С старой любовью к старой родине…
Боже! если бы стотысячная, пожалуй, даже миллионная толпа «читающих» теперь людей в России с таким же вниманием, жаром, страстью прочитала и продумала из страницы в страницу Толстого и Достоевского, – задумалась бы над каждым их рассуждением и каждым художественным штрихом, – как это она сделала с каждою страницею Горького и Л<еонида> Андреева, то общество наше выросло бы уже теперь в страшно серьезную величину. Ибо даже без всякого школьного учения, без знания географии и истории, – просто «передумать» только Толстого и Достоевского – значит стать как бы Сократом по уму, или Эпиктетом, или М. Аврелием, – люди тоже не очень «знавшие географию» и «не кончившие курса в гимназии».
Вся Греция и Рим питались только литературою: школ, в нашем смысле, вовсе не было! И как возросли. Литература, собственно, есть естественная школа народа, и она может быть единственною и достаточною школою… Но, конечно, при условии, что весь народ читает «Войну и мир», а «Мальву» и «Трое» Горького читают только специалисты-любители.
И это было бы, конечно, если бы критика, печать так же «задыхались от волнения» при появлении каждой новой главы «Карениной» и «Войны и мира», как они буквально задыхались и продолжают задыхаться при появлении каждой «вещи» в 40 страничек Леонида Андреева и М. Горького.
Одно это неравенство весов отодвинуло на сто лет назад русское духовное развитие, – как бы вдруг в гимназиях были срезаны старшие классы, и оставлены одни младшие, одна прогимназия.
Но откуда это? почему?
Как же: и Л. Андреев, и М. Горький были «прогрессивные писатели», а Достоевский и Толстой – русские одиночки-гении. «Гений – это так мало»…
Достоевский, видевший все это «сложение обстоятельств», желчно написал строки:
«И вот, в XXI столетии, – при всеобщем реве ликующей толпы, блузник с сапожным ножом в руке поднимается по лестнице к чудному Лику Сикстинской Мадонны: и раздерет этот Лик во имя всеобщего равенства и братства»… «Не надо гениев: ибо это – аристократия». Сам Достоевский был бедняк и демократ: и в этих словах, отнесенных к будущему торжеству «равенства и братства», он сказал за век или за два «отходную» будущему торжеству этого строя.
* * *
Чего я совершенно не умею представить себе – это чтобы он запел песню или сочинил хоть в две строчки стихотворение.
В нем совершенно не было певческого, музыкального начала.
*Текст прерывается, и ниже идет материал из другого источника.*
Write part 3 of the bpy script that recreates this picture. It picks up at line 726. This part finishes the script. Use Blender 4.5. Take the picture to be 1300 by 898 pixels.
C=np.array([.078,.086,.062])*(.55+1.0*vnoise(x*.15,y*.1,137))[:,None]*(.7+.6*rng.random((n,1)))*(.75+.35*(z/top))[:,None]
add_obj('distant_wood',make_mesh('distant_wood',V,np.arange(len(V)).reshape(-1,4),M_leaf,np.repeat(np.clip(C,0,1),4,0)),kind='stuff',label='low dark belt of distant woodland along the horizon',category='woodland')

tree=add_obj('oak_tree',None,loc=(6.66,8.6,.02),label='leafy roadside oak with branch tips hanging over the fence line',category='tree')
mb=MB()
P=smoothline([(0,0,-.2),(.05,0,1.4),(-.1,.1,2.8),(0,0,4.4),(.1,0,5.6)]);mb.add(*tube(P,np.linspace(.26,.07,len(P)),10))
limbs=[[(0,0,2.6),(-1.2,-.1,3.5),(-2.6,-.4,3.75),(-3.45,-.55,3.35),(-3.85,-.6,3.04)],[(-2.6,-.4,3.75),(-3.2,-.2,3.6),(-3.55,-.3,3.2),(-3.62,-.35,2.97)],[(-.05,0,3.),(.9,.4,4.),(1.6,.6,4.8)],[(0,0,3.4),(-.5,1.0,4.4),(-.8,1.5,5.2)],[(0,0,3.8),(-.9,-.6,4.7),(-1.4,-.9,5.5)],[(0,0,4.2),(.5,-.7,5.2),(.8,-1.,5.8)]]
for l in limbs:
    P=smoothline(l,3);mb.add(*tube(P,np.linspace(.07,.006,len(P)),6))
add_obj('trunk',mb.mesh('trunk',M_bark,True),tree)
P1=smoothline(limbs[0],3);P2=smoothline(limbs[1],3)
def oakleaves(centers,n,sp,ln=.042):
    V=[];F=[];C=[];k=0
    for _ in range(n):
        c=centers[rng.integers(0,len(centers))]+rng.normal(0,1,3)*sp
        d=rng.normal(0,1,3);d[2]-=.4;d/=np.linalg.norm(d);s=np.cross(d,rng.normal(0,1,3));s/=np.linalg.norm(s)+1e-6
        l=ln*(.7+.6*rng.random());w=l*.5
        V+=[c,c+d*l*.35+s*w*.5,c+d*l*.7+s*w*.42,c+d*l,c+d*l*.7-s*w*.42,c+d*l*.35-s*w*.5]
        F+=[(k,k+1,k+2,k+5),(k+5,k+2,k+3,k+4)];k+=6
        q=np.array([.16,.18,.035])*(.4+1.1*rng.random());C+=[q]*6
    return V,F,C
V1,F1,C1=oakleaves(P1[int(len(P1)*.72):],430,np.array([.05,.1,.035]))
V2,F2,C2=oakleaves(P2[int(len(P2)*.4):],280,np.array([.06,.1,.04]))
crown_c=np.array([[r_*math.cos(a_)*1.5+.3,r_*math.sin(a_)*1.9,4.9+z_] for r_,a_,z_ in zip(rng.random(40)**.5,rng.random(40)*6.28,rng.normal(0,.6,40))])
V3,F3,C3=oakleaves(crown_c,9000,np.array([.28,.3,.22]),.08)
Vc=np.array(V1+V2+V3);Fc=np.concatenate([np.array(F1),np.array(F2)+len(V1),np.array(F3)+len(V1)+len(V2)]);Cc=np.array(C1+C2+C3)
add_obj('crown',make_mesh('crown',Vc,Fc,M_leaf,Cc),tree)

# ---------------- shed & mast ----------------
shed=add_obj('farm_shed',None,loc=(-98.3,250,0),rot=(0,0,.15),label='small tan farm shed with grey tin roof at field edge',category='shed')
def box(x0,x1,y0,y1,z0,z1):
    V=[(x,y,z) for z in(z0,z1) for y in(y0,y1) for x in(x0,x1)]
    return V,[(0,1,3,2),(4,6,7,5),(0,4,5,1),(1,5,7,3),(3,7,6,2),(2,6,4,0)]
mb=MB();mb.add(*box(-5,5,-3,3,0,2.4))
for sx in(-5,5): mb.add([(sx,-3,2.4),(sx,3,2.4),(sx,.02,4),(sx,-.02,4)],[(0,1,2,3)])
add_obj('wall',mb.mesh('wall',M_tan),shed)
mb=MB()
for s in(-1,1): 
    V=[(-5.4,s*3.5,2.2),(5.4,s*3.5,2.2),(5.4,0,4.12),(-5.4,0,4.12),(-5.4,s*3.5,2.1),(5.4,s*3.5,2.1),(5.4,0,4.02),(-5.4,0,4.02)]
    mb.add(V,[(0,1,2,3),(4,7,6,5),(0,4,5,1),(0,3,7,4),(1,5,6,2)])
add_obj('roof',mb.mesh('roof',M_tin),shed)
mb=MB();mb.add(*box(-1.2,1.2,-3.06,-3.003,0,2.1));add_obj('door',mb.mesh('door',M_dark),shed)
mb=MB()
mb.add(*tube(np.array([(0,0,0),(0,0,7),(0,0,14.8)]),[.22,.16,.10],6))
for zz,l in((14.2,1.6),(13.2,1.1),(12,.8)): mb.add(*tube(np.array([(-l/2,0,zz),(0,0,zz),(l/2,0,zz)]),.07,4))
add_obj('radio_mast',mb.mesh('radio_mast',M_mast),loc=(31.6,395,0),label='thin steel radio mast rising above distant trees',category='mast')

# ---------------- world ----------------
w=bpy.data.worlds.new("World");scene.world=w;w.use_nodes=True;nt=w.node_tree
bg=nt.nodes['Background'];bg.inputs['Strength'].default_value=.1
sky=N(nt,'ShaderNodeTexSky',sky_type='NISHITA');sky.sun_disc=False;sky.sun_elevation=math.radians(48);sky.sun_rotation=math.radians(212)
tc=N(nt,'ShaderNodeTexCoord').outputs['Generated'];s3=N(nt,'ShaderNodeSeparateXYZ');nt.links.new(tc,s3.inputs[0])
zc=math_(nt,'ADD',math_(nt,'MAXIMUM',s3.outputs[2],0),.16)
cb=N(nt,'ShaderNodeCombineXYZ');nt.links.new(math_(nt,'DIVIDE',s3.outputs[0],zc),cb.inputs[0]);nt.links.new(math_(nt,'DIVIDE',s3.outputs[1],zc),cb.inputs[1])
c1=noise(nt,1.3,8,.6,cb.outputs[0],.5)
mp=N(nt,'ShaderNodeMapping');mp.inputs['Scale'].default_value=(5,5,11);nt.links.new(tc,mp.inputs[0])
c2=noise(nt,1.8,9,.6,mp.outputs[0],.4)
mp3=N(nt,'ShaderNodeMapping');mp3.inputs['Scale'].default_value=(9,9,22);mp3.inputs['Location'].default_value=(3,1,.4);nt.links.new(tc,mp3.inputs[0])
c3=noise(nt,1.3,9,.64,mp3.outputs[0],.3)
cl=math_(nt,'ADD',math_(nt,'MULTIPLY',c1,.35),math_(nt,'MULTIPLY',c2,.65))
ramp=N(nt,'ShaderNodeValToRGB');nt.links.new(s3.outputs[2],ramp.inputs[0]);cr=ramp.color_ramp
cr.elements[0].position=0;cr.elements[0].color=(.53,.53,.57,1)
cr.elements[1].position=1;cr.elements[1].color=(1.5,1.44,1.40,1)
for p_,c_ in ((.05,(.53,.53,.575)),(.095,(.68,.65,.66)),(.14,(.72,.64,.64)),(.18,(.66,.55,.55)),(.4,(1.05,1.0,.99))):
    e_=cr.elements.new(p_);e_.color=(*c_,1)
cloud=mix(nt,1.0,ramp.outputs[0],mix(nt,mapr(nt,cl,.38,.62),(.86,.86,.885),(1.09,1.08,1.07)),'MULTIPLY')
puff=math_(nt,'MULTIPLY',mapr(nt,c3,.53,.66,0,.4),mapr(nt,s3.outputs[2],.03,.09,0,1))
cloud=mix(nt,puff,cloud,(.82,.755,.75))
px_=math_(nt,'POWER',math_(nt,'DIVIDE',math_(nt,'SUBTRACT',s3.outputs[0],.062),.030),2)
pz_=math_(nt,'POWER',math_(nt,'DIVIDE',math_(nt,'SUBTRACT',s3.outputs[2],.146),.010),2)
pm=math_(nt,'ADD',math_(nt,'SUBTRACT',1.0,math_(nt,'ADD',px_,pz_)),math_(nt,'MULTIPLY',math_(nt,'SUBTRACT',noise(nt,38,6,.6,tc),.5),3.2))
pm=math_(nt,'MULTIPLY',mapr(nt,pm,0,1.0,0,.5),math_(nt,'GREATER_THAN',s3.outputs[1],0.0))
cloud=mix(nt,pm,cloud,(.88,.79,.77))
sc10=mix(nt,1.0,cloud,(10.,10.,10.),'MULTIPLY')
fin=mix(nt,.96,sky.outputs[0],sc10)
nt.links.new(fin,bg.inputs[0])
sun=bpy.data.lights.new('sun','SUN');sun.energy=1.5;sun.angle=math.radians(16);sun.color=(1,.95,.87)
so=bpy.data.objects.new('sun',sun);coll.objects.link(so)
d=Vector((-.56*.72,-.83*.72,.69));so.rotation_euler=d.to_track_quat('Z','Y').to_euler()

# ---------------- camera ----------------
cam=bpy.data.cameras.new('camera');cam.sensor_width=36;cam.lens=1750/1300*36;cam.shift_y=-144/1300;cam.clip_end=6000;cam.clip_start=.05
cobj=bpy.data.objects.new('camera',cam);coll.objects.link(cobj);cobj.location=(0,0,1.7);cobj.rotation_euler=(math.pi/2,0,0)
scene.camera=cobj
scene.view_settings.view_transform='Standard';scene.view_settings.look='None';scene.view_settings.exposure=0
Душа его была совершенно без музыки.
И в то же время он был весь шум, гам. Но без нот, без темпов и мелодии.
Базар. Целый базар в одном человеке. Вот – Герцен. Оттого так много написал: но ни над одной страницей не впадет в задумчивость читатель, не заплачет девушка. Не заплачет, не замечтается и даже не вздохнет. Как это бедно. Герцен и богач, и бедняк.
* * *
«Я до времени не беспокоил ваше благородие, по тому самому, что мне хотелось накрыть их тепленькими».
Этот фольклор мне нравится.
Я думаю, в воровском и в полицейском языке есть нечто художественное.
Сюда Далю не мешало бы заглянуть.
(на процессе Бутурлина мелкий чиновничек, выслеживавший в подражание Шерлоку Холмсу Обриена-де-Ласси и Панченко).
* * *
Вся «цивилизация XIX-го века» есть медленное, неодолимое и, наконец, восторжествовавшее просачивание всюду кабака.
Кабак просочился в политику – это «европейские (не английский) парламенты».
Кабак прошел в книгопечатание. Ведь до ХIХ-го века газет почти не было (было кое-что), а была только литература. К концу XIX-го века газеты заняли господствующее положение в печати, а литература – почти исчезла.
Кабак просочился в «милое хозяйство», в «свое угодье». Это – банк, министерство финансов и социализм.